◆ **Dataset section**:

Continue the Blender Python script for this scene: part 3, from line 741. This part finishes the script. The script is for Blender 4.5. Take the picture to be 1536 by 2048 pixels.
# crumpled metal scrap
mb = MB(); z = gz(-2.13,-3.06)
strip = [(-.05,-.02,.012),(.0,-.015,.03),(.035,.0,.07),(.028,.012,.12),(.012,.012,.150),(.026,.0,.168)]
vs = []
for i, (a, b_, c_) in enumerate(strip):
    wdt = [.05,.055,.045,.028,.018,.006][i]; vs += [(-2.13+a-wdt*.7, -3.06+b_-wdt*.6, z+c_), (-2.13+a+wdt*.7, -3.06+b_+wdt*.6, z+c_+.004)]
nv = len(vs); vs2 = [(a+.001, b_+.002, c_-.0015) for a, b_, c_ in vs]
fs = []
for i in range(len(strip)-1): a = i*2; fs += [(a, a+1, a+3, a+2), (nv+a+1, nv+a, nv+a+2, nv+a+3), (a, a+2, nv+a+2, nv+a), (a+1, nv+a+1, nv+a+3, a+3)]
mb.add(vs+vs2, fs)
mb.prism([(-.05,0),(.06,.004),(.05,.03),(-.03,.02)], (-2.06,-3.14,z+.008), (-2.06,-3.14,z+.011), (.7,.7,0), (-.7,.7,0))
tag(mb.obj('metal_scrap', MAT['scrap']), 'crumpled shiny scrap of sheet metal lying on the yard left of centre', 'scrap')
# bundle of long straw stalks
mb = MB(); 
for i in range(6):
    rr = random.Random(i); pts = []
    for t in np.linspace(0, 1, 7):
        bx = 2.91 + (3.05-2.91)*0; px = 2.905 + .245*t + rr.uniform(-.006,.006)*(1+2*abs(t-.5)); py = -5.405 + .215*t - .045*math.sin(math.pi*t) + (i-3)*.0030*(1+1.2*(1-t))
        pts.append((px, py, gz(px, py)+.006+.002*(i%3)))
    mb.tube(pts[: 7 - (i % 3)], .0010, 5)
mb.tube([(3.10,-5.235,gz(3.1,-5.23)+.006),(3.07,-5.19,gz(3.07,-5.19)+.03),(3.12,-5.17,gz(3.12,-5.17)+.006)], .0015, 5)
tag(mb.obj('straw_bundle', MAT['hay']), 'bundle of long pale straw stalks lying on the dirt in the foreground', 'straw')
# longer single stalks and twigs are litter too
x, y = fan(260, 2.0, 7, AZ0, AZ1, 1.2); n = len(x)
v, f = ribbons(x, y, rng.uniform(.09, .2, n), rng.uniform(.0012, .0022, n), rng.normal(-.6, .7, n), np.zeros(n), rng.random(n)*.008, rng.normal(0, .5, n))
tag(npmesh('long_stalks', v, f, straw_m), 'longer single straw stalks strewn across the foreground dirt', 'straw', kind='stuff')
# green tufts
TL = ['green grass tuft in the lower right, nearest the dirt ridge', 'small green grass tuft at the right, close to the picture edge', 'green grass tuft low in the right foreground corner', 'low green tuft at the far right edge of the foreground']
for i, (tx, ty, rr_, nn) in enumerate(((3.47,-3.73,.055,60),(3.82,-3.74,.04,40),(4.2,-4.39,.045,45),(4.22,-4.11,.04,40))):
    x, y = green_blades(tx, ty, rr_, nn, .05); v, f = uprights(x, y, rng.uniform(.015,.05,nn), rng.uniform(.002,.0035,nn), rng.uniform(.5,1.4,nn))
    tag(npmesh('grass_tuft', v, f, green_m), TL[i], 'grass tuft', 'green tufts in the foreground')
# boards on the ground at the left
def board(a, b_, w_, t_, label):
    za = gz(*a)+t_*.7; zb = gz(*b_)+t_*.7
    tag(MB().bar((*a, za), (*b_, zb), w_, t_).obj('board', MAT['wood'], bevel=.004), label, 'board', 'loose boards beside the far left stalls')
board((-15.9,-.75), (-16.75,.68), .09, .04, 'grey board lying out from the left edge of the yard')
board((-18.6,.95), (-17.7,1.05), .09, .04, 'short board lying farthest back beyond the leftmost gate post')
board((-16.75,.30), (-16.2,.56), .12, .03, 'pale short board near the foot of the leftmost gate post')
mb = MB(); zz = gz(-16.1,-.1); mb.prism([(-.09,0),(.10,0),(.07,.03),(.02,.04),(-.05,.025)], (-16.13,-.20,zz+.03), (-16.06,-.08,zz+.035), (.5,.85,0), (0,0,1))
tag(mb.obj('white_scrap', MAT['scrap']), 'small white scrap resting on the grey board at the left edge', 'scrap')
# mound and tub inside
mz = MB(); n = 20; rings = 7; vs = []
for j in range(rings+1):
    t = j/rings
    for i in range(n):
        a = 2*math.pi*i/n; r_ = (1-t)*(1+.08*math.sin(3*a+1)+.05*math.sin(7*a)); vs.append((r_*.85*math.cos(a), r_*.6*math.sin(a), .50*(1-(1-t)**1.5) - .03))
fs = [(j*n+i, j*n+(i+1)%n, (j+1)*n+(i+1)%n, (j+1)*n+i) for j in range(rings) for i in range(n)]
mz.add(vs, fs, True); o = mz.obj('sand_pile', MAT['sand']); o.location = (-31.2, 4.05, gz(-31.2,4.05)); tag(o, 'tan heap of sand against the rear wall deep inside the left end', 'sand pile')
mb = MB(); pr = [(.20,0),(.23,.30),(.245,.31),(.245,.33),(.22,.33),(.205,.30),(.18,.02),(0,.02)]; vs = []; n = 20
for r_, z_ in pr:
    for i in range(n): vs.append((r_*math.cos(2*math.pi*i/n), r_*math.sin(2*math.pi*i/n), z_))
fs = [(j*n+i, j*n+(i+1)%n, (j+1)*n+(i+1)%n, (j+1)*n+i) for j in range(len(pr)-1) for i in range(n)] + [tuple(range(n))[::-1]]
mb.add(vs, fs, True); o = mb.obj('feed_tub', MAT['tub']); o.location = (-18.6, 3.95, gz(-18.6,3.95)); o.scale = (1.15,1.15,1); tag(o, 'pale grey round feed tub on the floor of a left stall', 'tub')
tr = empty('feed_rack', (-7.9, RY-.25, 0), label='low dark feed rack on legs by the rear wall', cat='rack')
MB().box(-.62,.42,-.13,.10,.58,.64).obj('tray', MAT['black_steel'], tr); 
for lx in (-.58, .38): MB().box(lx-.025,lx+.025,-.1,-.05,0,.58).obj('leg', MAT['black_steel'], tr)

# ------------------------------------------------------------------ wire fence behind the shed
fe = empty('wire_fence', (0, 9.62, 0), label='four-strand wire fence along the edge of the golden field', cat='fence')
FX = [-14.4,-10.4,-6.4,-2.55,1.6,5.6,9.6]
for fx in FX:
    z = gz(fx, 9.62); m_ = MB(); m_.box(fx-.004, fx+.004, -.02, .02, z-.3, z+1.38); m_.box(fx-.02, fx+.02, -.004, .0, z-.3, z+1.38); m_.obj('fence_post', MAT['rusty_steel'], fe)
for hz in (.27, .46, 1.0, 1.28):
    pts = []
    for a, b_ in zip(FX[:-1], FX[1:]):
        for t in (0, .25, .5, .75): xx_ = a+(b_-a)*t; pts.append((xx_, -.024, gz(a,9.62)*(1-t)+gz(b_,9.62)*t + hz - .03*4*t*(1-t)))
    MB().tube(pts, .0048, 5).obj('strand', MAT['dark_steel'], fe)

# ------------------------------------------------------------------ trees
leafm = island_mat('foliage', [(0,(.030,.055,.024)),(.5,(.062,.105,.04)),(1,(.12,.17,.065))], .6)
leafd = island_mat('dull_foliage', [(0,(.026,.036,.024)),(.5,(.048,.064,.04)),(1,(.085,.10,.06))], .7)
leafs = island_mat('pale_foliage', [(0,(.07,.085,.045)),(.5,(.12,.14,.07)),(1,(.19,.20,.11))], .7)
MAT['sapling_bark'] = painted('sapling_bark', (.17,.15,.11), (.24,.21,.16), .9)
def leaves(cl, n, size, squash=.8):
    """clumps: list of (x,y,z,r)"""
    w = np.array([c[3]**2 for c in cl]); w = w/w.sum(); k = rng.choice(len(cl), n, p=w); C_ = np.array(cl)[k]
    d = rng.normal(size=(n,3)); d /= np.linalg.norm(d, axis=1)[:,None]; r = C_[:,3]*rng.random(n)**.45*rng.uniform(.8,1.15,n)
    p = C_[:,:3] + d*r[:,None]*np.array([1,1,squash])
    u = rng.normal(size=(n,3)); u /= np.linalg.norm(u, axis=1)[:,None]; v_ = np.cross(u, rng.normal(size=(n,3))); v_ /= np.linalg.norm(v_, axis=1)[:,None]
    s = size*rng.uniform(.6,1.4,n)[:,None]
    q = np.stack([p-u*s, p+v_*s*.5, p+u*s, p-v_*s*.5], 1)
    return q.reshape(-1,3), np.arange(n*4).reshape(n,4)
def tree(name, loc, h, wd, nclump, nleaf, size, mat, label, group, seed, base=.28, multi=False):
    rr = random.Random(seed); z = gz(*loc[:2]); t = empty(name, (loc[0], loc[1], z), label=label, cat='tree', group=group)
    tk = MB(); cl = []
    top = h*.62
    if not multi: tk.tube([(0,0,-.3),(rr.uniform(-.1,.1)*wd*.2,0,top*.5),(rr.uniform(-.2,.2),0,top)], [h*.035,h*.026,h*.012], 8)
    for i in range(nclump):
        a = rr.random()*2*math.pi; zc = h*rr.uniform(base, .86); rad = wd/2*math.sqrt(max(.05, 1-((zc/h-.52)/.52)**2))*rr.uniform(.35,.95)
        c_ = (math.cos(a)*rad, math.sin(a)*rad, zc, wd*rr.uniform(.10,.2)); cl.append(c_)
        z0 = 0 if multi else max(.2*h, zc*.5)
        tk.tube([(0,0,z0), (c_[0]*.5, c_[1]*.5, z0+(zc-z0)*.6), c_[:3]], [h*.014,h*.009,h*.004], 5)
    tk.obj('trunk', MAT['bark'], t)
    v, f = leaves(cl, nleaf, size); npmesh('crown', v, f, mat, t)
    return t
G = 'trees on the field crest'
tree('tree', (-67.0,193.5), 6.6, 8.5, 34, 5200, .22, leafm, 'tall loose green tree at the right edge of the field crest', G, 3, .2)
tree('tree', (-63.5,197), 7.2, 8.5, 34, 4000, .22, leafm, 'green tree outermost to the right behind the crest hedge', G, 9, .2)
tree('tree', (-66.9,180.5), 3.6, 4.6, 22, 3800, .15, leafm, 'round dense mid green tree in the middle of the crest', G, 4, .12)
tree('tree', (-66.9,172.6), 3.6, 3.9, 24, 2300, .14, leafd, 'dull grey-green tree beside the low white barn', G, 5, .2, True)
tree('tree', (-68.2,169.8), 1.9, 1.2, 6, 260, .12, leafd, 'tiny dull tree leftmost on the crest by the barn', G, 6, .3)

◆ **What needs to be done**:
For each line above that contains the word "from", copy that line.

◆ **Written answer**:
Continue the Blender Python script for this scene: part 3, from line 741. This part finishes the script. The script is for Blender 4.5. Take the picture to be 1536 by 2048 pixels.
board((-15.9,-.75), (-16.75,.68), .09, .04, 'grey board lying out from the left edge of the yard')